* Work required *
Present the following data again exactly as it is shown.
BEGIN Data block
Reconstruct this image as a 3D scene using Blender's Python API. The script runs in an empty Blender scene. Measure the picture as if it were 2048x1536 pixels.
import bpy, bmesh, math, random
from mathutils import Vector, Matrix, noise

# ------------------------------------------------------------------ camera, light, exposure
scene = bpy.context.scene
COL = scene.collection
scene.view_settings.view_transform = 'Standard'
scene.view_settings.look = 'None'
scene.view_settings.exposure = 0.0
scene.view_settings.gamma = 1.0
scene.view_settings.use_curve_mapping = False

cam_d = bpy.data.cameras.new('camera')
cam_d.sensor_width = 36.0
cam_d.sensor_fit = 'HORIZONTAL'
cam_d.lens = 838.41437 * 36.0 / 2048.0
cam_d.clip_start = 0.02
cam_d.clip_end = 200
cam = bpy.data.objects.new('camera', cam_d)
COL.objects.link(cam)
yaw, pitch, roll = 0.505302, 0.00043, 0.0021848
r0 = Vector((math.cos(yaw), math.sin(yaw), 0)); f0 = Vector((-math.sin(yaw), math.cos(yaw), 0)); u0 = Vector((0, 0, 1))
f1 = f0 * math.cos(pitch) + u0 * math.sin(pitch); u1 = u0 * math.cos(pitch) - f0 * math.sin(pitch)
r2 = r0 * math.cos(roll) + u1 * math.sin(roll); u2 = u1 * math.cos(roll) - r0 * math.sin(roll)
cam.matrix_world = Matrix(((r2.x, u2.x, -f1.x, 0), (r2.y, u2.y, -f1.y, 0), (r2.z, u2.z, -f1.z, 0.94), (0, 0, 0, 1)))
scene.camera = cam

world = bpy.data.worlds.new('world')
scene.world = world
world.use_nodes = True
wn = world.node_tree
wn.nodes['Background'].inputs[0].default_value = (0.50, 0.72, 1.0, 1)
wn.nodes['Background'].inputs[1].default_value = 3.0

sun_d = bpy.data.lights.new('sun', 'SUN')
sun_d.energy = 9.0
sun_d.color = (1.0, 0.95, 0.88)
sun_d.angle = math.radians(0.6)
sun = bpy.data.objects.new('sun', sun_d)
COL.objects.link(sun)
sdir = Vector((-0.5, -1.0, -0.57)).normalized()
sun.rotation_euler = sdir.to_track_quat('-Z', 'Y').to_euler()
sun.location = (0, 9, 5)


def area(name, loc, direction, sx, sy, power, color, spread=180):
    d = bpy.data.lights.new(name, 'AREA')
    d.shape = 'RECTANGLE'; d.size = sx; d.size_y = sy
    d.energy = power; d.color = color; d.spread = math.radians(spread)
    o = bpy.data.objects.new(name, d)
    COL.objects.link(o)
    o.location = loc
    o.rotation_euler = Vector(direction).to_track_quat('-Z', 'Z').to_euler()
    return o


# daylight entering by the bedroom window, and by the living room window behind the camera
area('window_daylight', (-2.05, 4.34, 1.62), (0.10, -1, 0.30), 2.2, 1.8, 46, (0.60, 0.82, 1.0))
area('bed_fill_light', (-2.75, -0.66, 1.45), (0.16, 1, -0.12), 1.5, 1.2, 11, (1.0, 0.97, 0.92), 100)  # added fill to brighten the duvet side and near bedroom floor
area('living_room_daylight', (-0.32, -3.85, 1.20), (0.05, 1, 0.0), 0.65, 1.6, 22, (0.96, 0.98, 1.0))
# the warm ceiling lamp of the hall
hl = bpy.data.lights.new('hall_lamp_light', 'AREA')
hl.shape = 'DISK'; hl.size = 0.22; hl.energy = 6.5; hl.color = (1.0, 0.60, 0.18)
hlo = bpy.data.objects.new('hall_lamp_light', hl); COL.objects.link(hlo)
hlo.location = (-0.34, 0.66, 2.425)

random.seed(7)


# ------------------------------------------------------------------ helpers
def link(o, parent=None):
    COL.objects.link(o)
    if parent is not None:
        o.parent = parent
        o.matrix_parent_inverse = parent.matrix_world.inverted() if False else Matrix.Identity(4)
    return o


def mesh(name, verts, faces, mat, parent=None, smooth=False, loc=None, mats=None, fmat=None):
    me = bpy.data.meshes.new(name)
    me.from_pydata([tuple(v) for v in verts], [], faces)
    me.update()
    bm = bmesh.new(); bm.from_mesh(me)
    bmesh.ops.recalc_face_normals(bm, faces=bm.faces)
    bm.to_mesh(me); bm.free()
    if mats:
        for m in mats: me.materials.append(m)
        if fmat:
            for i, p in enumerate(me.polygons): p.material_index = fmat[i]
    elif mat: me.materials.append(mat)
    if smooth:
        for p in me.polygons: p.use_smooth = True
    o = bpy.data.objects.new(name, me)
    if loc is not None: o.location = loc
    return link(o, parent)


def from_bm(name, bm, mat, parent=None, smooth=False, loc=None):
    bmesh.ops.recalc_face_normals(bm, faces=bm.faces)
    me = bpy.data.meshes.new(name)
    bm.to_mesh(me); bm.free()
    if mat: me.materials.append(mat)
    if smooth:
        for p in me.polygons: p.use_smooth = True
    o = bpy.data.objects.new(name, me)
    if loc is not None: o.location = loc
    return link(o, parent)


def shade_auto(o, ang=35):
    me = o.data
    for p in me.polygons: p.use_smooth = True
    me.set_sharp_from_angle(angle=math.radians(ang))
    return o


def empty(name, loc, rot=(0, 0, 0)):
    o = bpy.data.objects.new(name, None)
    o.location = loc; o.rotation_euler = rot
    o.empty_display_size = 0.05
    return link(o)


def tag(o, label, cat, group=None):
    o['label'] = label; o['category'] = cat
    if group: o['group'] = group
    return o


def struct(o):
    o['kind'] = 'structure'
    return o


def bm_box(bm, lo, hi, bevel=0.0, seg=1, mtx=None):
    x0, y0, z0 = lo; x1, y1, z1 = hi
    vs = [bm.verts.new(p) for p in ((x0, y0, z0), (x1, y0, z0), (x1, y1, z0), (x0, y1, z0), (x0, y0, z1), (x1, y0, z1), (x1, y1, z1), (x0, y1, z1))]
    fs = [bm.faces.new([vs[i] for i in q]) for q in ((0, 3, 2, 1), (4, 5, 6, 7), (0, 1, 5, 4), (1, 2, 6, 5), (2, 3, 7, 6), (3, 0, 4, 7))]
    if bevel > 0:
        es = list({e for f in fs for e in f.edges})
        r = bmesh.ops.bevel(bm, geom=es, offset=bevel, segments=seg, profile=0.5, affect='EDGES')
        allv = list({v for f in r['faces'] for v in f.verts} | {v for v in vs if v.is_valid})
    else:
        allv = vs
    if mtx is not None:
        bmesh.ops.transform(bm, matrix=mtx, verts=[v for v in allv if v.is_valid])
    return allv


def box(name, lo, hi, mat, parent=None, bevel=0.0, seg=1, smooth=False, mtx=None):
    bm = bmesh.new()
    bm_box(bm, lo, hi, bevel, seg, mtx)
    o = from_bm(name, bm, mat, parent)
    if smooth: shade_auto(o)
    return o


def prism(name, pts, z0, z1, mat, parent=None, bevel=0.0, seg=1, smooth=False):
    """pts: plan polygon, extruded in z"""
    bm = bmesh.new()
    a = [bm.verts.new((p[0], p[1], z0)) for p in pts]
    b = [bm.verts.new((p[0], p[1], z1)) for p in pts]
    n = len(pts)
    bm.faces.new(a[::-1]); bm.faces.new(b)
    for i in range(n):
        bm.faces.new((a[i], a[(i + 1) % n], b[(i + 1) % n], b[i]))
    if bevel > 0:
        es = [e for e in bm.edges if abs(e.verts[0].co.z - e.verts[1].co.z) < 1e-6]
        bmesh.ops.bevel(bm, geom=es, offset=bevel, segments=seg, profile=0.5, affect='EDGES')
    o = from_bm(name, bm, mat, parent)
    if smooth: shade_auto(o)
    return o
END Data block
* Full response *
Reconstruct this image as a 3D scene using Blender's Python API. The script runs in an empty Blender scene. Measure the picture as if it were 2048x1536 pixels.
import bpy, bmesh, math, random
from mathutils import Vector, Matrix, noise

# ------------------------------------------------------------------ camera, light, exposure
scene = bpy.context.scene
COL = scene.collection
scene.view_settings.view_transform = 'Standard'
scene.view_settings.look = 'None'
scene.view_settings.exposure = 0.0
scene.view_settings.gamma = 1.0
scene.view_settings.use_curve_mapping = False

cam_d = bpy.data.cameras.new('camera')
cam_d.sensor_width = 36.0
cam_d.sensor_fit = 'HORIZONTAL'
cam_d.lens = 838.41437 * 36.0 / 2048.0
cam_d.clip_start = 0.02
cam_d.clip_end = 200
cam = bpy.data.objects.new('camera', cam_d)
COL.objects.link(cam)
yaw, pitch, roll = 0.505302, 0.00043, 0.0021848
r0 = Vector((math.cos(yaw), math.sin(yaw), 0)); f0 = Vector((-math.sin(yaw), math.cos(yaw), 0)); u0 = Vector((0, 0, 1))
f1 = f0 * math.cos(pitch) + u0 * math.sin(pitch); u1 = u0 * math.cos(pitch) - f0 * math.sin(pitch)
r2 = r0 * math.cos(roll) + u1 * math.sin(roll); u2 = u1 * math.cos(roll) - r0 * math.sin(roll)
cam.matrix_world = Matrix(((r2.x, u2.x, -f1.x, 0), (r2.y, u2.y, -f1.y, 0), (r2.z, u2.z, -f1.z, 0.94), (0, 0, 0, 1)))
scene.camera = cam

world = bpy.data.worlds.new('world')
scene.world = world
world.use_nodes = True
wn = world.node_tree
wn.nodes['Background'].inputs[0].default_value = (0.50, 0.72, 1.0, 1)
wn.nodes['Background'].inputs[1].default_value = 3.0

sun_d = bpy.data.lights.new('sun', 'SUN')
sun_d.energy = 9.0
sun_d.color = (1.0, 0.95, 0.88)
sun_d.angle = math.radians(0.6)
sun = bpy.data.objects.new('sun', sun_d)
COL.objects.link(sun)
sdir = Vector((-0.5, -1.0, -0.57)).normalized()
sun.rotation_euler = sdir.to_track_quat('-Z', 'Y').to_euler()
sun.location = (0, 9, 5)


def area(name, loc, direction, sx, sy, power, color, spread=180):
    d = bpy.data.lights.new(name, 'AREA')
    d.shape = 'RECTANGLE'; d.size = sx; d.size_y = sy
    d.energy = power; d.color = color; d.spread = math.radians(spread)
    o = bpy.data.objects.new(name, d)
    COL.objects.link(o)
    o.location = loc
    o.rotation_euler = Vector(direction).to_track_quat('-Z', 'Z').to_euler()
    return o


# daylight entering by the bedroom window, and by the living room window behind the camera
area('window_daylight', (-2.05, 4.34, 1.62), (0.10, -1, 0.30), 2.2, 1.8, 46, (0.60, 0.82, 1.0))
area('bed_fill_light', (-2.75, -0.66, 1.45), (0.16, 1, -0.12), 1.5, 1.2, 11, (1.0, 0.97, 0.92), 100)  # added fill to brighten the duvet side and near bedroom floor
area('living_room_daylight', (-0.32, -3.85, 1.20), (0.05, 1, 0.0), 0.65, 1.6, 22, (0.96, 0.98, 1.0))
# the warm ceiling lamp of the hall
hl = bpy.data.lights.new('hall_lamp_light', 'AREA')
hl.shape = 'DISK'; hl.size = 0.22; hl.energy = 6.5; hl.color = (1.0, 0.60, 0.18)
hlo = bpy.data.objects.new('hall_lamp_light', hl); COL.objects.link(hlo)
hlo.location = (-0.34, 0.66, 2.425)

random.seed(7)


# ------------------------------------------------------------------ helpers
def link(o, parent=None):
    COL.objects.link(o)
    if parent is not None:
        o.parent = parent
        o.matrix_parent_inverse = parent.matrix_world.inverted() if False else Matrix.Identity(4)
    return o


def mesh(name, verts, faces, mat, parent=None, smooth=False, loc=None, mats=None, fmat=None):
    me = bpy.data.meshes.new(name)
    me.from_pydata([tuple(v) for v in verts], [], faces)
    me.update()
    bm = bmesh.new(); bm.from_mesh(me)
    bmesh.ops.recalc_face_normals(bm, faces=bm.faces)
    bm.to_mesh(me); bm.free()
    if mats:
        for m in mats: me.materials.append(m)
        if fmat:
            for i, p in enumerate(me.polygons): p.material_index = fmat[i]
    elif mat: me.materials.append(mat)
    if smooth:
        for p in me.polygons: p.use_smooth = True
    o = bpy.data.objects.new(name, me)
    if loc is not None: o.location = loc
    return link(o, parent)


def from_bm(name, bm, mat, parent=None, smooth=False, loc=None):
    bmesh.ops.recalc_face_normals(bm, faces=bm.faces)
    me = bpy.data.meshes.new(name)
    bm.to_mesh(me); bm.free()
    if mat: me.materials.append(mat)
    if smooth:
        for p in me.polygons: p.use_smooth = True
    o = bpy.data.objects.new(name, me)
    if loc is not None: o.location = loc
    return link(o, parent)


def shade_auto(o, ang=35):
    me = o.data
    for p in me.polygons: p.use_smooth = True
    me.set_sharp_from_angle(angle=math.radians(ang))
    return o


def empty(name, loc, rot=(0, 0, 0)):
    o = bpy.data.objects.new(name, None)
    o.location = loc; o.rotation_euler = rot
    o.empty_display_size = 0.05
    return link(o)


def tag(o, label, cat, group=None):
    o['label'] = label; o['category'] = cat
    if group: o['group'] = group
    return o


def struct(o):
    o['kind'] = 'structure'
    return o


def bm_box(bm, lo, hi, bevel=0.0, seg=1, mtx=None):
    x0, y0, z0 = lo; x1, y1, z1 = hi
    vs = [bm.verts.new(p) for p in ((x0, y0, z0), (x1, y0, z0), (x1, y1, z0), (x0, y1, z0), (x0, y0, z1), (x1, y0, z1), (x1, y1, z1), (x0, y1, z1))]
    fs = [bm.faces.new([vs[i] for i in q]) for q in ((0, 3, 2, 1), (4, 5, 6, 7), (0, 1, 5, 4), (1, 2, 6, 5), (2, 3, 7, 6), (3, 0, 4, 7))]
    if bevel > 0:
        es = list({e for f in fs for e in f.edges})
        r = bmesh.ops.bevel(bm, geom=es, offset=bevel, segments=seg, profile=0.5, affect='EDGES')
        allv = list({v for f in r['faces'] for v in f.verts} | {v for v in vs if v.is_valid})
    else:
        allv = vs
    if mtx is not None:
        bmesh.ops.transform(bm, matrix=mtx, verts=[v for v in allv if v.is_valid])
    return allv


def box(name, lo, hi, mat, parent=None, bevel=0.0, seg=1, smooth=False, mtx=None):
    bm = bmesh.new()
    bm_box(bm, lo, hi, bevel, seg, mtx)
    o = from_bm(name, bm, mat, parent)
    if smooth: shade_auto(o)
    return o


def prism(name, pts, z0, z1, mat, parent=None, bevel=0.0, seg=1, smooth=False):
    """pts: plan polygon, extruded in z"""
    bm = bmesh.new()
    a = [bm.verts.new((p[0], p[1], z0)) for p in pts]
    b = [bm.verts.new((p[0], p[1], z1)) for p in pts]
    n = len(pts)
    bm.faces.new(a[::-1]); bm.faces.new(b)
    for i in range(n):
        bm.faces.new((a[i], a[(i + 1) % n], b[(i + 1) % n], b[i]))
    if bevel > 0:
        es = [e for e in bm.edges if abs(e.verts[0].co.z - e.verts[1].co.z) < 1e-6]
        bmesh.ops.bevel(bm, geom=es, offset=bevel, segments=seg, profile=0.5, affect='EDGES')
    o = from_bm(name, bm, mat, parent)
    if smooth: shade_auto(o)
    return o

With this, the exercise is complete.